You HAVE To Read This Book
'Them' is an astonishing piece of journalism, which I picked up on recommendation and read without budging from the sofa in a day. It's often said journalists are lazy. Not here. Ronson has a talent for snouting out the absurd, and the brass cojones to head straight for its source. How he got these figures to let him shadow them is every bit as mystifying as the Bilderberg group.
The result is a wonderfully funny, and often frightening read. It strips our preconceptions of these bizarre, extremist figureheads and reveals them at their most naked. It exposes their hypocrisies, eccentricities, motives, beliefs, and pettiness, without being cruel. Particularly entertaining is the chapter on travelling through Camaroon with the terrifying Reverend Ian Paisley. It is the snippets of infantile, eavesdropped conversation that makes 'Them' such a shocking, hysterical, and orginal read. Ronson writes clearly, subtly, and sews the plot together nicely on the 'secret-room' thread.
I laughed out loud all day at these remarkable revelations. Here is a book that will change how you look at the world.
Where 12 ft. lizards fear to tred
Global politics are terrifying, and lets face it there's not a lot of laughing matter there. It is always a welcome relief to have your worst paranoid fears confirmed with a comic touch.
As Ronson himself acknowledges he is:
"Essentially a humorous journalist...out of my depth."

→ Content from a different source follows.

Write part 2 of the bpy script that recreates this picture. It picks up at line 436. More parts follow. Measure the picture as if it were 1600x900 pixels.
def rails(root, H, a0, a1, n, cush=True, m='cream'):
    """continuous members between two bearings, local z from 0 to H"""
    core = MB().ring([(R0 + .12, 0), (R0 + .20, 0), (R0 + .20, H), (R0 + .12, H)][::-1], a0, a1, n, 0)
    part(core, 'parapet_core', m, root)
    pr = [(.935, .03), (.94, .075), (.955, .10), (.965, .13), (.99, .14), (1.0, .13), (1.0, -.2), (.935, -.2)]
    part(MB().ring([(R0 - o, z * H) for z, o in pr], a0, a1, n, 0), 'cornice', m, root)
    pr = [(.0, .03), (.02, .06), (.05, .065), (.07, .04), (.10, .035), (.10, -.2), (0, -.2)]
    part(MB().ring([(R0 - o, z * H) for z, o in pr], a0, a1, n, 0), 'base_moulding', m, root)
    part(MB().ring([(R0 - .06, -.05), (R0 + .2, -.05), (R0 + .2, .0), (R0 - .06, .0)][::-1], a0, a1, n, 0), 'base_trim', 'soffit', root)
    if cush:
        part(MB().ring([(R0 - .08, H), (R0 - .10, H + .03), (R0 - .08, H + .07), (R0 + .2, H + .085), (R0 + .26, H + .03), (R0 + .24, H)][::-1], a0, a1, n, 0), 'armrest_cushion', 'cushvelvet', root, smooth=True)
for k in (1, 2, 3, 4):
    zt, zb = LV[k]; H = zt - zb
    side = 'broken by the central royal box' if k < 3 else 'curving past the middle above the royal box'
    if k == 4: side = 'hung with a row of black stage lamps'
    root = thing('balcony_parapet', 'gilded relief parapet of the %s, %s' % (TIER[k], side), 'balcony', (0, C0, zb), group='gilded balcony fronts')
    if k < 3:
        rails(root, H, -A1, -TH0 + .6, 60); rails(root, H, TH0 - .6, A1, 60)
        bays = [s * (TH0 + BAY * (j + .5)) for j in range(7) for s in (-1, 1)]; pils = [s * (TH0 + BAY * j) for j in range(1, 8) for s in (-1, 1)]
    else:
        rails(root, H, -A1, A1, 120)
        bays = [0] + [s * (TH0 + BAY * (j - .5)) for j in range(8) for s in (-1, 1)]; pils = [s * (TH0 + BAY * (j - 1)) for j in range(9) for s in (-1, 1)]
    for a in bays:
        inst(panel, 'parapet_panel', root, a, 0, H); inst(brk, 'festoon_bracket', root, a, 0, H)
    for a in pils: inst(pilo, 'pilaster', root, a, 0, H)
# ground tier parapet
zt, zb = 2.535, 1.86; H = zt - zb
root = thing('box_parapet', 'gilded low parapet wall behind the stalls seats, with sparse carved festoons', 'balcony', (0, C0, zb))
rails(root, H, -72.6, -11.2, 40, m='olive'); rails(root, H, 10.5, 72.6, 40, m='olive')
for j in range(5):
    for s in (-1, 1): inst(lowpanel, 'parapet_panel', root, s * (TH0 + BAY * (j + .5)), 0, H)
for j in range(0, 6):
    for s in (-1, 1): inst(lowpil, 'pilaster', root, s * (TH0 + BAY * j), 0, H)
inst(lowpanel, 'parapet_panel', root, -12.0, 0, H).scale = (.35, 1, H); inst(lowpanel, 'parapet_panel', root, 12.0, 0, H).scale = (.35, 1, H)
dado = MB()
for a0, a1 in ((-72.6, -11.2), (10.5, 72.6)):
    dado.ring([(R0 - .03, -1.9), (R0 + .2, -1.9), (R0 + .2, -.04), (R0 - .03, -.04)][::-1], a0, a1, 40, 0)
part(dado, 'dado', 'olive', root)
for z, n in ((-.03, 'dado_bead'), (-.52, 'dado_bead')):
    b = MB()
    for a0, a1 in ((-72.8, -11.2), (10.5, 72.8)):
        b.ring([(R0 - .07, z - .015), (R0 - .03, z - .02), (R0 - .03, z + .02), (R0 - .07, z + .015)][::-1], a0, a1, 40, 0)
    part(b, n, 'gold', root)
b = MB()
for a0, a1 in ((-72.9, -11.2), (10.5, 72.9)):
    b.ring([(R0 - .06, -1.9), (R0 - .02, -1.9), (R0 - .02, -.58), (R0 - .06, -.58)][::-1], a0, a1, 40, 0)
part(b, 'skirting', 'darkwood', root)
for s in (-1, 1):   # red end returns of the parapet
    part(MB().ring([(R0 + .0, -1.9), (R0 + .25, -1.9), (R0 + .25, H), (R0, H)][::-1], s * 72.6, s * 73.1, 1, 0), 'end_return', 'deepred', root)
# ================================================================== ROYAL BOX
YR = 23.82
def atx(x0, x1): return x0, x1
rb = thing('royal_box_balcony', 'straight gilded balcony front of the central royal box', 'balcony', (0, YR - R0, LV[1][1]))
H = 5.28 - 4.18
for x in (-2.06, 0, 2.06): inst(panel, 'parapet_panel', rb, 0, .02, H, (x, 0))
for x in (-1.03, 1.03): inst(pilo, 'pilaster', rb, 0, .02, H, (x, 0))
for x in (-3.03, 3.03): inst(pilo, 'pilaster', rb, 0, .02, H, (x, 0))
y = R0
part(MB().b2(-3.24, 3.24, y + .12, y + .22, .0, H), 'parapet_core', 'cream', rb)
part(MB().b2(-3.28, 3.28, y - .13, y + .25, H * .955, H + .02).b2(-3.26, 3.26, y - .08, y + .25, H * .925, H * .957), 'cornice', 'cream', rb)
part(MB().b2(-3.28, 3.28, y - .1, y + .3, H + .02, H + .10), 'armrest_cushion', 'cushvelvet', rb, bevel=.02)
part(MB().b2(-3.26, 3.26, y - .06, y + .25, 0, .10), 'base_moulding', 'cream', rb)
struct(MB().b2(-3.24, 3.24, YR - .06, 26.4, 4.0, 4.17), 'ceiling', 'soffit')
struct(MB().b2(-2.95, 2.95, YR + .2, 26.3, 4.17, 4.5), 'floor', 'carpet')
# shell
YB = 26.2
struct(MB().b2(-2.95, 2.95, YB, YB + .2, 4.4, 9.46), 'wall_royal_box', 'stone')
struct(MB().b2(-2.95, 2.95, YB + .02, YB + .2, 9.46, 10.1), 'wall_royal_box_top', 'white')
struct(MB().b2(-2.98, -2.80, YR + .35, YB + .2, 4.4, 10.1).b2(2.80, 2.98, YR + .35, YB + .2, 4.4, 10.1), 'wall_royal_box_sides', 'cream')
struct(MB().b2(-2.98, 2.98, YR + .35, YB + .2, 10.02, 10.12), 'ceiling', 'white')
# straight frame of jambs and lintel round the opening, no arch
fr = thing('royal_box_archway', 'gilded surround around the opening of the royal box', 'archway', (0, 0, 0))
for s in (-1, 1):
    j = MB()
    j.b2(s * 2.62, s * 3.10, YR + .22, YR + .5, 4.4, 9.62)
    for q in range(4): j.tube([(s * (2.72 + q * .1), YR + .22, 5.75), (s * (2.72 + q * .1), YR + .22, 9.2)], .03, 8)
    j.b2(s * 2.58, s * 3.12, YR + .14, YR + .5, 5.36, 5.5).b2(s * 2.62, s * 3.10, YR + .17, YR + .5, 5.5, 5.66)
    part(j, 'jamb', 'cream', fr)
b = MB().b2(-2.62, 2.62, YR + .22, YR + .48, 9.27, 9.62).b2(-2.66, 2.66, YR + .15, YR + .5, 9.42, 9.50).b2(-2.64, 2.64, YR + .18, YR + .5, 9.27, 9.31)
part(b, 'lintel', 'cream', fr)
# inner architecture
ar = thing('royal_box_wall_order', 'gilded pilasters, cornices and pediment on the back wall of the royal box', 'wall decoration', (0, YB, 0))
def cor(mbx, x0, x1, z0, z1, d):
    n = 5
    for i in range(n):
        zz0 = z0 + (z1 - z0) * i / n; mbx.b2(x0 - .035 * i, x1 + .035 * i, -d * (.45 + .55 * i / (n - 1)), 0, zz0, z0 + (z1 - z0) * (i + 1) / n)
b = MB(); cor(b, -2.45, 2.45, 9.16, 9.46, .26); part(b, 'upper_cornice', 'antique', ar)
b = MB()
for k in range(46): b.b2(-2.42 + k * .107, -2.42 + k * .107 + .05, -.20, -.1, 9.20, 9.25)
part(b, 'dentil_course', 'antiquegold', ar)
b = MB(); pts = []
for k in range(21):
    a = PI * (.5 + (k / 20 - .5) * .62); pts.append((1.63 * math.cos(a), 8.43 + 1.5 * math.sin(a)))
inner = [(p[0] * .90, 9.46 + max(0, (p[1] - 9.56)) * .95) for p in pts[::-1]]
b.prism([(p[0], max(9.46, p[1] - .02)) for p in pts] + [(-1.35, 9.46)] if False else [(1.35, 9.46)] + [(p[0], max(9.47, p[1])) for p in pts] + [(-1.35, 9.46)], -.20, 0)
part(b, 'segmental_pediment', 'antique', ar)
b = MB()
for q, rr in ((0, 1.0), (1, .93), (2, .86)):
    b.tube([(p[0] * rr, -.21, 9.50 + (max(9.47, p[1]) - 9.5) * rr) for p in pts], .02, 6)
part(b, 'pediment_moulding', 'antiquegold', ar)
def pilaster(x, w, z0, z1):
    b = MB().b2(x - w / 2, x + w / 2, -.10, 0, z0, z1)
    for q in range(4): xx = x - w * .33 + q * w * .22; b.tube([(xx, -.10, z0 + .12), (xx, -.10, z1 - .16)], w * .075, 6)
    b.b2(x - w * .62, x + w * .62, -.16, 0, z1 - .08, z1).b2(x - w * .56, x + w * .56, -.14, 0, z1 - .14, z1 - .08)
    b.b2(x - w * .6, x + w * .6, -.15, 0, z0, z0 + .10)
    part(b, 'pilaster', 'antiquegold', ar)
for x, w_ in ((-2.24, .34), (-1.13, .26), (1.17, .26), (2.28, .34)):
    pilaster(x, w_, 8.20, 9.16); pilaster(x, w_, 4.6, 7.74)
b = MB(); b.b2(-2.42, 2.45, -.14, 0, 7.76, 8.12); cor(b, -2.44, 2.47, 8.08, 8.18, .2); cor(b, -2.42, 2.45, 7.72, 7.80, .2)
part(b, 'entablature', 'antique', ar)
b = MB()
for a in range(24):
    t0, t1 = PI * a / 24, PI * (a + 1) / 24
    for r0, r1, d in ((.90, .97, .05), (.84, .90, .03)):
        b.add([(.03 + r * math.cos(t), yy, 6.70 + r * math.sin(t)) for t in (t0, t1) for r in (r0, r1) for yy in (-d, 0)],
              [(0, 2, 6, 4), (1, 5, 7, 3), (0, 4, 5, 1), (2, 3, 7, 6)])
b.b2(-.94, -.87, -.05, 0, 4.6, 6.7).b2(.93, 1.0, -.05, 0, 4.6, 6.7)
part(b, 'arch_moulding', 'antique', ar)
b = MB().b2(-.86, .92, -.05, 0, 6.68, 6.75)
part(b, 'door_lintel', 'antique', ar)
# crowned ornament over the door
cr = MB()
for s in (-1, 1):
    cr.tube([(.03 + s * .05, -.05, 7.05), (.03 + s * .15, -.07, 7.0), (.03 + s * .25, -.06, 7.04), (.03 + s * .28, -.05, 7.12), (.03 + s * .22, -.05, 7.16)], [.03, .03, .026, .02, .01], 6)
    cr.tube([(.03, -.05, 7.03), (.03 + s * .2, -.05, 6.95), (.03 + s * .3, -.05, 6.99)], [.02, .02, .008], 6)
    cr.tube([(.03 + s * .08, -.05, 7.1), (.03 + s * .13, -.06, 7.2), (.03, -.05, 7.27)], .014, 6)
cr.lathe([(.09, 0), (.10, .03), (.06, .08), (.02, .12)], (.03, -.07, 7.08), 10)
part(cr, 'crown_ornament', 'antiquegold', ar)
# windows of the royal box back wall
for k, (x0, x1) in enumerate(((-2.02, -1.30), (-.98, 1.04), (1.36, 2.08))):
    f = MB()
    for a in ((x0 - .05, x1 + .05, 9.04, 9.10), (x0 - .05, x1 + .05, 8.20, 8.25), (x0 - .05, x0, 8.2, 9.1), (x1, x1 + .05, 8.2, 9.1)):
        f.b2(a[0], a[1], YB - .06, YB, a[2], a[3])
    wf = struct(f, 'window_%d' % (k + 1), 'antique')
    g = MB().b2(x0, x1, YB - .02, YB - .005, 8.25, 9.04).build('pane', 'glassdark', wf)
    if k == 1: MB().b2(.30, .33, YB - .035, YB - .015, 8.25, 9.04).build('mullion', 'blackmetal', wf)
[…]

As he bumbles his way through meetings with powerful (and sometimes several planets short of a solar system) people you can see that Ronson's self-depreciating interview style has paid dividends where hardened news hacks fail. It is really important to say at this point that if half of the things he uncovers are true then we should be very, very worried. My only slight reservation was a feeling that in an effort to remain impartial to his subject matter, you never got to hear Ronson's own opinion....you make up your own mind! Dark, disturbing, and very funny.